KARL Robinson says he will savour Oxford United’s win over Burton Albion.

The U’s beat the Sky Bet League One basement boys 2-1 at the Kassam Stadium, with Cameron Brannagan and Kyle Joseph putting the hosts 2-0 ahead before Victor Adeboyejo set up a nervous finale.

It was not a vintage United performance, but they secured a third successive victory despite having seven first-team players unavailable.

Read the match report here

And with no Tuesday night game this coming week, Robinson’s message to his players in the dressing room was simple: enjoy this.

“This will probably live longer in the memory than any of the scintillating performances we’ve had here,” the U’s head coach said.

“I will enjoy this. I said to the players: You’ve got Monday off, do what you want tonight.

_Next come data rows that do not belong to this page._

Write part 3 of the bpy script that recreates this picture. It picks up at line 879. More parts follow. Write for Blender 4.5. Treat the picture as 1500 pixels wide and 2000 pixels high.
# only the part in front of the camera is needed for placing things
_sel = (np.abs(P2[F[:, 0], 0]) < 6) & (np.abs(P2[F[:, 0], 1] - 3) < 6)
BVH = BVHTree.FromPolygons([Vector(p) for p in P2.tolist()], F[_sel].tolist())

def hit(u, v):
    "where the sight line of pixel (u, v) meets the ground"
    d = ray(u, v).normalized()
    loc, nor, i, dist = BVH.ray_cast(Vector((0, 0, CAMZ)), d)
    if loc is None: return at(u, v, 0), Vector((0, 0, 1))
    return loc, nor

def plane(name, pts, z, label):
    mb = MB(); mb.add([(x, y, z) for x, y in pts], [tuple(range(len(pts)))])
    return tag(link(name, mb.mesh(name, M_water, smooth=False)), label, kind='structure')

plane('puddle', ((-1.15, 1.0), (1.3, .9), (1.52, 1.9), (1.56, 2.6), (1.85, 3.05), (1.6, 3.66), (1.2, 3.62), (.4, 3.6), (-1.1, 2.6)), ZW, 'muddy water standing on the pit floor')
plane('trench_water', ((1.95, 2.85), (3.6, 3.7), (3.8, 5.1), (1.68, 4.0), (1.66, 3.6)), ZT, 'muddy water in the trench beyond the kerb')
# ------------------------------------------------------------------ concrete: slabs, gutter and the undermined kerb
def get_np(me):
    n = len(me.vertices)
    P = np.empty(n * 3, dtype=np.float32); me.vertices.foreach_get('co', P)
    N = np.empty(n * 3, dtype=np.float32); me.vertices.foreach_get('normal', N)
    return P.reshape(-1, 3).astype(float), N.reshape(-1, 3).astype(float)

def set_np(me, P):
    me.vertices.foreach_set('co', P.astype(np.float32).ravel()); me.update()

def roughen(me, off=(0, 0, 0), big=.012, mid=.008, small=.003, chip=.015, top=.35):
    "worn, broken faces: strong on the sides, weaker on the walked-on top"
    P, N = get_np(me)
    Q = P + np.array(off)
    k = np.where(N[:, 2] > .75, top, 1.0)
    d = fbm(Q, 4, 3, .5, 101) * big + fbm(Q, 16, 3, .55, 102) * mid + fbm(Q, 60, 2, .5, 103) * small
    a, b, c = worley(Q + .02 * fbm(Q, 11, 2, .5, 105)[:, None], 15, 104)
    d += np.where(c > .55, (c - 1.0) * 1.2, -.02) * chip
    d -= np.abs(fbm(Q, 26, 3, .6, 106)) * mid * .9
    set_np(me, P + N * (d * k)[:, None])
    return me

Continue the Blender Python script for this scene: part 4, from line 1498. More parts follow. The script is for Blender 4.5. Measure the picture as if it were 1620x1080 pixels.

“Sometimes you have to celebrate horrible wins and tonight, if I was them, I would celebrate it.

“I know it wasn’t pretty, I’m not trying to deflect from a poor performance in relation to the exhilarating style that we look for.

“It was a shadow of the players that we’ve been accustomed to over the last two and a half years.

“This team is a good team and they’ll find momentum somewhere, they’ll get fitter and better.

“You just wish it had happened three or four weeks ago.”

The main talking point of a drab first half was the one minute of stoppage-time, despite Burton using up several minutes over throw-ins.

Brannagan scored within three minutes of the restart, converting from close range after Joseph’s deflected shot hit the bar.

The striker than slotted home midway through the second half, only for Adeboyejo to pull one back moments later despite an apparent foul on Sam Long.

Joe Powell struck the crossbar from a free-kick, before Madden added seven minutes of stoppage-time as the hosts secured victory the hard way.

On the lack of stoppage-time, Robinson said: “He (the referee) said ‘we don’t put time on for throw-ins’.

"You can take a minute for every throw in, but you forget that Stuart Findlay went down for two minutes with a head injury.”

He added: “I don’t know what I would have had in me if they’d scored again.

“I had to stay as positive as I possibly could for my players.

“I was almost becoming too loud because I was trying to make the players notice I was there with them.

“Their goal was a shambles (from the referee), he gets pushed in the back and their free-kick that led to them hitting the bar was exactly the same type of challenge.”